The National Labor Relations Board's controversial decision to expand the definition of “joint employer” could have costly implications for employers when it comes to the health and retirement benefits they provide, benefits lawyers say.

It's a “huge decision and (there are) implications for benefits and every aspect of employer-employee relationships,” said Ricki Roer, New York-based partner and national chair of the employment and labor team with law firm Wilson Elser Moskowitz Edelman & Dicker L.L.P. “Nothing is going to be off the table” for collective bargaining, she said.

In a 3-2 decision on Aug. 27, the NLRB ruled that Browning-Ferris Industries of California Inc. is a joint employer with Leadpoint Business Services, a staffing agency hired to supply workers for one of its recycling plants. The Teamsters union had filed a petition to represent the Leadpoint workers and sought the right to collectively bargain with Browning-Ferris rather than Leadpoint, arguing that the two are joint employers.

In its ruling, the NLRB changed the standard for how it determines joint employers by considering whether a company exerts control indirectly through an intermediary over matters of employment. Historically, the NLRB has considered a company to be a joint employer if it exercises “direct and immediate control” over employees, according to the decision.

The new standard is “to better effectuate the purposes of the (National Labor Relations) Act in the current economic landscape,” the NLRB said in a statement accompanying its ruling.

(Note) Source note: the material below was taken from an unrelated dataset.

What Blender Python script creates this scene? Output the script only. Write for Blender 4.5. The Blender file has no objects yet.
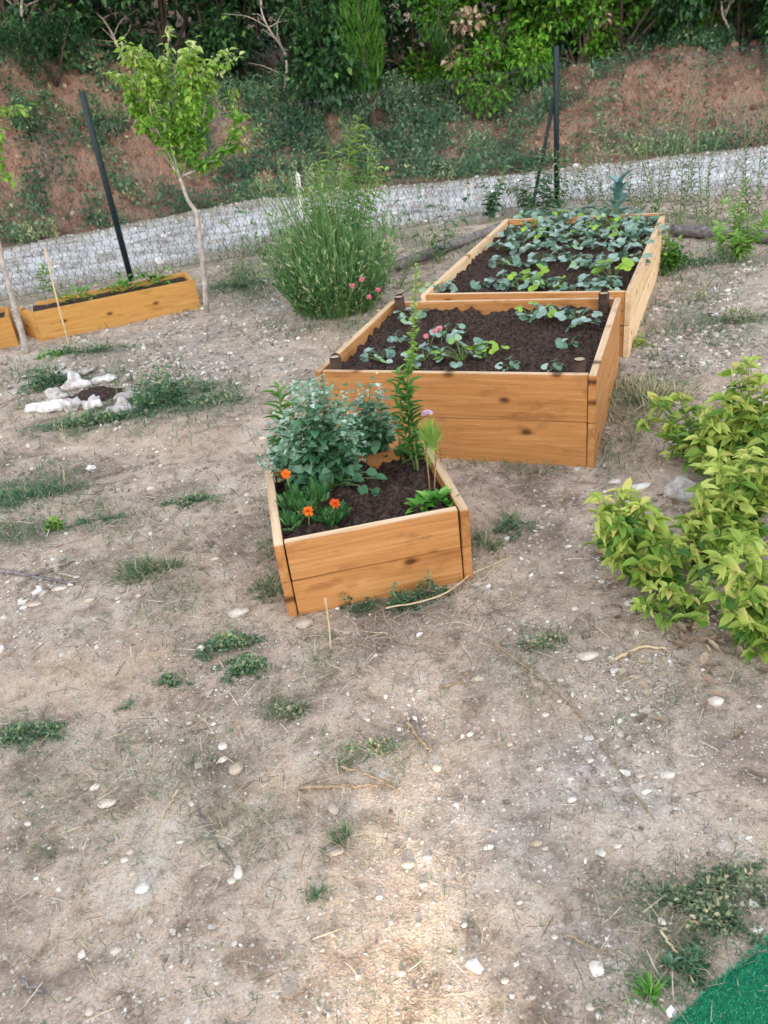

But the new standard potentially opens up any employer that hires contract employees for services to a host of liabilities, experts say.

“Employers now are exposed to contributing a lot more money to benefits if they are jointly employing,” said James Sconzo, a shareholder at law firm Carlton Fields Jorden Burt in Hartford, Connecticut. Because the definition of joint employer is “ill-defined,” he said, there's a “cascade of, I think, unintended consequences.”

Contract workers for small and large companies, including franchise workers, could now theoretically unionize to bargain for benefits and other terms of employment, he said. Of course, there would be an expensive legal fight before that happens, he said.

“This is going to open the door for collective bargaining for employee benefits and so much more,” Ms. Roer agreed.

Browning-Ferris could appeal the NLRB's decision, but the ruling is “a clear indication that this is a path we're moving in,” Ms. Roer said. There's a trend of employers increasingly seen as responsible for individuals rendering work for the organization, regardless of “whose name appears on the paystub,” she said.

The decision “can lead down the road to benefit implications,” said Ben Conley, Chicago-based employee benefits attorney with Seyfarth Shaw L.L.P. However, “I don't think we're there yet,” he said.

While the U.S. Department of Labor and now the NLRB have taken a more expansive view on who the employer is, “the last shoe to drop will be the IRS,” Mr. Conley said, because the Internal Revenue Service drives most benefits considerations.

“If the IRS starts broadening the scope of who they consider to be your employees, then it's really going to change the landscape,” he said, because if parent companies are required to offer contract workers benefits “regardless of whether you hire them from a temporary staffing agency or not,” there is less of a reason to use a “middleman.”

That could cause “people to revisit … what their hiring practices are,” he said.